B. Une clarification débattue au regard du principe de neutralité fiscale
L’argument le plus sérieux soulevé par le gouvernement allemand tenait à une possible rupture de la neutralité fiscale à long terme. Selon lui, taxer l’utilisation privée sur la base des dépenses engagées, notamment l’amortissement, ne permettrait pas de compenser l’avantage procuré par la déduction totale de la taxe d’amont si, à l’issue de la période de régularisation, le bien était revendu en exonération de taxe. Il pourrait en résulter une consommation finale partiellement non taxée, ce qui est contraire au principe de neutralité de la TVA.

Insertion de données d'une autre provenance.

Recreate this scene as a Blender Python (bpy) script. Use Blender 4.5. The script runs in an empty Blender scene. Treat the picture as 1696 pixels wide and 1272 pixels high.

La Cour écarte cet argument d’une manière qui peut paraître laconique, en affirmant que cette situation « est le résultat d’un choix délibéré du législateur communautaire ». Elle refuse ainsi de procéder à une interprétation extensive d’un texte pour corriger ce qui pourrait apparaître comme une imperfection du système. La Cour se cantonne à son rôle d’interprète du droit en vigueur et laisse au législateur le soin de corriger les éventuelles failles. Elle note d’ailleurs que la période de régularisation pour les biens immobiliers a été portée à vingt ans, ce qui démontre une prise de conscience du problème par le législateur et vise à mieux assurer la neutralité de la taxe sur la durée de vie économique des biens.